:: EXERCISE MATERIALS

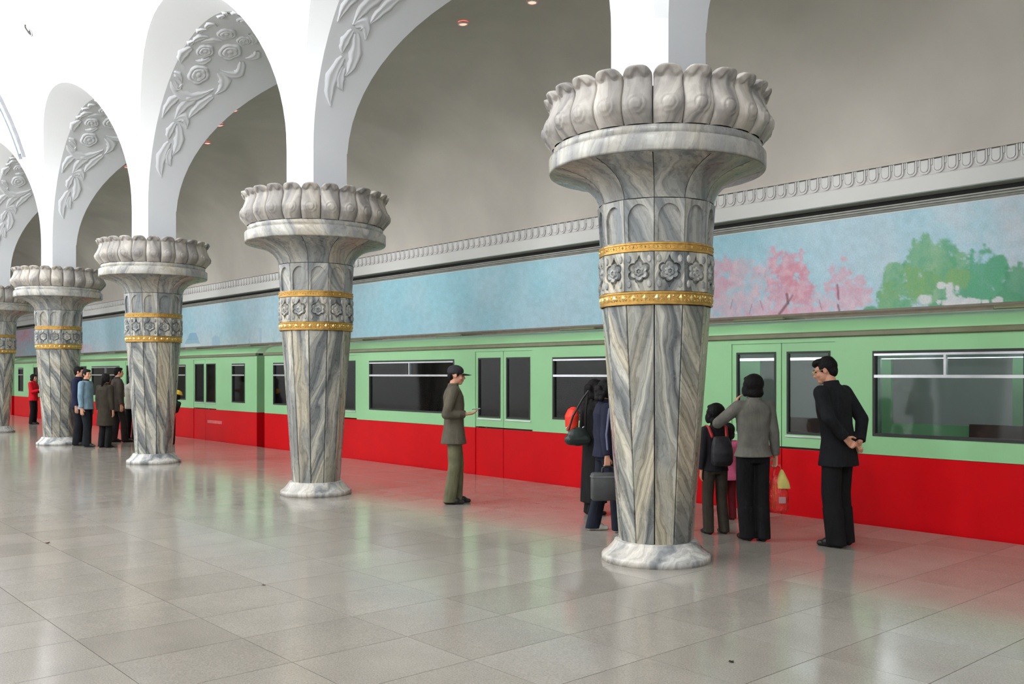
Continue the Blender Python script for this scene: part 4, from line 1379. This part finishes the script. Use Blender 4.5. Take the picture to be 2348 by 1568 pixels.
def wire(bm, pts, r=.0028, n=6, closed=False):
    pts = [V(p) for p in pts]; rows = []
    for i, p in enumerate(pts):
        a = pts[(i-1) % len(pts)] if closed or i else p; b = pts[(i+1) % len(pts)] if closed or i < len(pts)-1 else p
        q = (b-a).to_track_quat('Z', 'Y')
        rows.append([bm.verts.new(p + q @ V((r*math.cos(2*PI*j/n), r*math.sin(2*PI*j/n), 0))) for j in range(n)])
    if closed: rows.append(rows[0])
    grid_faces(bm, rows, close_u=True)
for sx in (-1, 1):
    wire(gb, [HP(sx*.033+.023*math.cos(a), -.103, .002+.017*math.sin(a))*k for a in [2*PI*i/14 for i in range(14)]], closed=True)
    wire(gb, [HP(sx*.056, -.100, .006)*k, HP(sx*.078, -.06, .008)*k, HP(sx*.083, .015, .006)*k])
wire(gb, [HP(-.011, -.106, .005)*k, HP(.011, -.106, .005)*k])
link('glasses', gb, gm, P['root'], True)

# ---- woman in a grey jacket, hand raised to her face
P = person('woman in grey jacket and black trousers with one hand raised to her face', None, (-5.07, 7.44), dirmix(.22, 1), 1.545, dict(
    hair='bob', trousers=BLACK, shoes=C_('dark_brown_shoe', 46,38,34), top=dict(name='jacket', hem=.86, flare=1.10, fit=1.02), top_mat=C_('grey_jacket', 112,110,102),
    head=(.15, .05, 0), feet={'L': (.06, -.03, .1), 'R': (-.08, .03, -.2)}, leg_flare=1.14, shoulder=.168,
    arms={'L': {'u': (.54, -.56, -.62), 'f': (-.74, .08, .70), 'h': (-.35, .02, 1), 'n': (-.9, .2, -.1), 't': (0, 1, .2), 'curl': .4},
          'R': {'u': (-.22, -.02, -1), 'f': (-.16, -.14, -1), 'h': (0, -.1, -1), 'n': (.9, .2, 0), 't': (0, -1, 0), 'curl': 1.0}}))
# red carrier bag with a yellow bundle in her right hand
wl = to_world(P, P['wri']['R'] + V((-.035, -.02, -.13)))
bag = empty('shopping_bag', (wl.x, wl.y, wl.z), math.atan2(.752, .659))
tag(bag, 'red plastic carrier bag hanging from the hand of the woman in grey', 'bag')
MAT['redbag'] = flat('red_plastic_film', srgb(236,50,44), 0.35, var=0.22, sc=14, bump=0.6)
bb = Blob()
bb.loft([(0,0,-.42,.085,.05),(0,0,-.40,.10,.065),(0,0,-.28,.105,.07),(0,0,-.15,.08,.05),(0,0,-.08,.05,.03)], 18)
bb.cap((-.045, 0, -.10), (-.02, 0, .02), .016, .012); bb.cap((.045, 0, -.10), (.02, 0, .02), .016, .012); bb.cap((-.02, 0, .02), (.02, 0, .02), .012, .012)
bb.done('bag_film', MAT['redbag'], bag, .008, 2)
lb = bmesh.new(); box(lb, -.01, .055, -.074, -.070, -.33, -.27); link('label_patch', lb, flat('pale_label', srgb(196,150,150), .6), bag)
sb = bmesh.new()
for x in (-.05, -.035): wire(sb, [(x, -.055, -.14), (x-.012, -.071, -.24), (x-.01, -.066, -.38)], .004)
link('bag_stripe', sb, flat('orange_stripe', srgb(240,130,50), .5), bag, True)
yb_ = Blob(); yb_.loft([(0.02,0.02,-.12,.07,.05),(0.015,0.02,-.06,.06,.045),(0.005,0.01,.02,.03,.025),(0,0,.06,.012,.012)], 14)
yo = yb_.done('cloth_bundle', C_('yellow_cloth', 222,206,120), bag, .008, 2)
yo.location = (.025, -.045, -.075)
tag(yo, 'pale yellow cloth bundle tucked in the top of the red bag')

# ---- child with a dark backpack
P = person('child in dark jacket carrying a black backpack with red straps', None, (-5.53, 7.48), dirmix(.30, 1), 1.24, dict(
    hair='bob', trousers=C_('brown_school_trousers', 62,56,48), shoes=BLACKSHOE, top=dict(name='jacket', hem=.84, flare=1.02, fit=.98), top_mat=C_('charcoal_jacket', 40,38,42),
    head=(.1, 0, 0), head_scale=1.17, leg_flare=1.02, shoulder=.16, feet={'L': (.11, 0, .05), 'R': (-.11, .02, -.05)},
    arms={'R': {'u': (-.22, -.25, -.9), 'f': (.35, -.75, .75), 'h': (.4, -.5, .8), 'n': (.4, 0, -.5), 't': (0, 1, .3), 'curl': .5}}))
bp = Blob(); k = P['k']
bp.loft([(0,.225,.92,.12,.050),(0,.235,.98,.150,.080),(0,.235,1.10,.150,.085),(0,.222,1.22,.135,.072),(0,.20,1.31,.10,.045)], 18)
pk = bp.done('backpack', flat('black_backpack_nylon', srgb(28,28,34), .6, bump=.4), None, .010, 3, k)
pk.location = P['root'].location; pk.rotation_euler = (0, 0, P['root'].rotation_euler.z - .12)
tag(pk, 'black school backpack on the back of the child beside the nearest column', 'bag')
sb = Blob()
for sx in (-1, 1):
    pts = [(sx*.10,.15,1.30),(sx*.12,.08,1.42),(sx*.125,-.02,1.43),(sx*.12,-.10,1.35),(sx*.125,-.125,1.20)]
    for a, b in zip(pts[:-1], pts[1:]): sb.cap(a, b, .024, .024, 8)
so = sb.done('strap', flat('red_strap', srgb(170,30,34), .6), pk, .008, 1, k)
lb = bmesh.new(); bmesh.ops.create_uvsphere(lb, u_segments=8, v_segments=6, radius=.012); bmesh.ops.translate(lb, vec=V((.05,.29,1.10))*k, verts=lb.verts[:])
link('buckle', lb, pm.m, pk, True)

# ---- small child in pink behind them
P = person('small child in pink jacket and dark red trousers half hidden behind two people', None, (-5.98, 8.30), dirmix(.15, 1), 1.0, dict(
    hair='bob', trousers=C_('dark_red_trousers', 104,30,36), shoes=C_('red_shoe', 120,60,56), top=dict(name='jacket', hem=.72, flare=1.25, fit=1.02), top_mat=C_('pink_jacket', 226,110,150),
    head_scale=1.25, shoulder=.155))

# ---- pair behind the nearest column
P = person('person in navy tracksuit and white trainers carrying a briefcase behind the nearest column', None, (-6.31, 6.755), dirmix(-1, .12), 1.50, dict(
    hair='curly', curl_len=.10, trousers=C_('navy_track_trousers', 30,34,46), shoes=flat('white_trainer', srgb(206,202,190), .5), top=dict(name='jacket', hem=.84, flare=1.02, fit=1.03), top_mat=C_('navy_track_jacket', 36,38,56),
    head=(0, .05, 0), feet={'L': (.10, .10, .0), 'R': (-.10, -.16, .0)}, leg_flare=1.04,
    arms={'L': {'u': (.12, .10, -1), 'f': (.02, -.16, -1), 'h': (0, -.05, -1), 'n': (-1, 0, 0), 't': (0, -1, 0), 'curl': .6},
          'R': {'u': (-.22, .16, -1), 'f': (-.14, -.06, -1), 'h': (0, -.02, -1), 'n': (1, 0, 0), 't': (0, -1, 0), 'curl': 1.0}}))
# grey sleeve stripe
stm = flat('grey_sleeve_stripe', srgb(112,116,140), .7)
sb = Blob(); a, b, c = P['sho']['R'], P['elb']['R'], P['wri']['R']
sb.cap(a + V((-.056, 0, 0)), b + V((-.046, 0, 0)), .018, .016); sb.cap(b + V((-.046, 0, 0)), b*.3+c*.7 + V((-.038, 0, 0)), .016, .015)
sb.done('sleeve_stripe', stm, P['root'], .006, 2, P['k'])
w = P['wri']['R'] + V((-.012, -.005, -.115))
wl = to_world(P, w)
bc = empty('briefcase', (wl.x, wl.y, wl.z), P['root'].rotation_euler.z)
tag(bc, 'dark grey briefcase held by the person in the navy tracksuit', 'bag')
casem = flat('dark_grey_vinyl', srgb(66,68,68), .55, bump=.3)
link('case_body', box_bm(-.055, .055, -.16, .16, -.32, -.055, bevel=.015), casem, bc, True)
link('case_lid_band', box_bm(-.058, .058, -.163, .163, -.105, -.085, bevel=.004), flat('grey_case_band', srgb(104,106,108), .5), bc)
hb_ = bmesh.new(); wire(hb_, [(0,-.055,-.06),(0,-.052,-.012),(0,-.03,.0),(0,.03,.0),(0,.052,-.012),(0,.055,-.06)], .010, 8); link('handle', hb_, BLACKSHOE, bc, True)

P = person('woman with long curly black hair in a long black coat', None, (-7.15, 7.47), dirmix(-1, .35), 1.50, dict(
    hair='curly', trousers=BLACK, shoes=BLACKSHOE, top=dict(name='coat', hem=.16, flare=1.10, fit=1.04), top_mat=C_('black_coat', 27,26,27),
    head=(0, .04, 0), feet={'L': (.07, 0, 0), 'R': (-.07, .02, 0)},
    arms={'L': {'u': (.14, .10, -1), 'f': (.0, -.30, -1), 'n': (-1, 0, 0), 't': (0, -1, 0)}}))
# her shoulder bag
rl = P['root'].rotation_euler.z; bl_ = to_world(P, (-.12, .27, .99))
sbag = empty('shoulder_bag', (bl_.x, bl_.y, bl_.z), rl)
tag(sbag, 'dark green rounded shoulder bag with chrome rings worn by the woman in black', 'bag')
bb = Blob(); bb.ell((0, 0, 0), (.06, .13, .105)); bb.cap((0,-.09,-.03), (0,.09,-.03), .065, .065)
bb.done('bag_body', flat('dark_green_leather', srgb(42,52,48), .4, bump=.2), sbag, .008, 2)
sb = bmesh.new(); wire(sb, [(.02,-.10,.07),(.0,-.09,.22),(-.05,-.09,.42),(-.06,-.10,.50)], .011, 8); wire(sb, [(.02,.10,.07),(.0,.06,.22),(-.05,-.04,.42),(-.06,-.10,.50)], .011, 8)
link('bag_strap', sb, BLACKSHOE, sbag, True)
for yy in (-.095, .10):
    rb = bmesh.new(); wire(rb, [(.045+.0*math.cos(a), yy+.020*math.cos(a), .085+.020*math.sin(a)) for a in [2*PI*i/12 for i in range(12)]], .005, 6, True)
    link('ring', rb, MAT['alu'], sbag, True)
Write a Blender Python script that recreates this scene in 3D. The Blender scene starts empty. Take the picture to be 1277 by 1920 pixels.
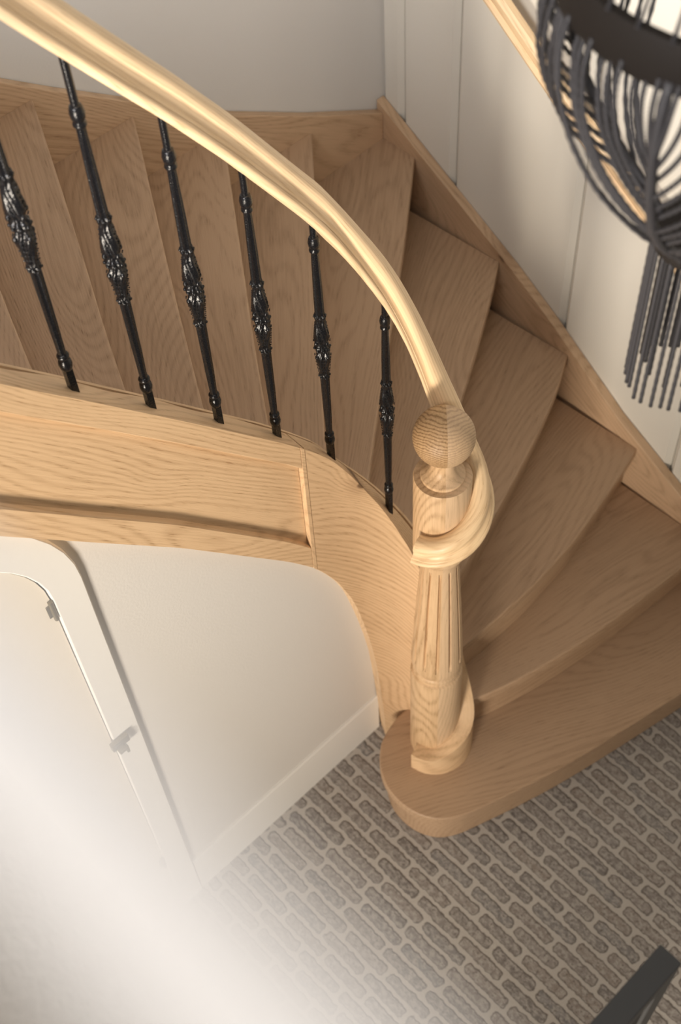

::::

BRIEF
Repeat only what lies between the start of the data and the end of the line containing "link('glasses', gb, gm, P['root'], True)", exactly, with pictures left out.

EXERCISE ANSWER
Continue the Blender Python script for this scene: part 4, from line 1379. This part finishes the script. Use Blender 4.5. Take the picture to be 2348 by 1568 pixels.
def wire(bm, pts, r=.0028, n=6, closed=False):
    pts = [V(p) for p in pts]; rows = []
    for i, p in enumerate(pts):
        a = pts[(i-1) % len(pts)] if closed or i else p; b = pts[(i+1) % len(pts)] if closed or i < len(pts)-1 else p
        q = (b-a).to_track_quat('Z', 'Y')
        rows.append([bm.verts.new(p + q @ V((r*math.cos(2*PI*j/n), r*math.sin(2*PI*j/n), 0))) for j in range(n)])
    if closed: rows.append(rows[0])
    grid_faces(bm, rows, close_u=True)
for sx in (-1, 1):
    wire(gb, [HP(sx*.033+.023*math.cos(a), -.103, .002+.017*math.sin(a))*k for a in [2*PI*i/14 for i in range(14)]], closed=True)
    wire(gb, [HP(sx*.056, -.100, .006)*k, HP(sx*.078, -.06, .008)*k, HP(sx*.083, .015, .006)*k])
wire(gb, [HP(-.011, -.106, .005)*k, HP(.011, -.106, .005)*k])
link('glasses', gb, gm, P['root'], True)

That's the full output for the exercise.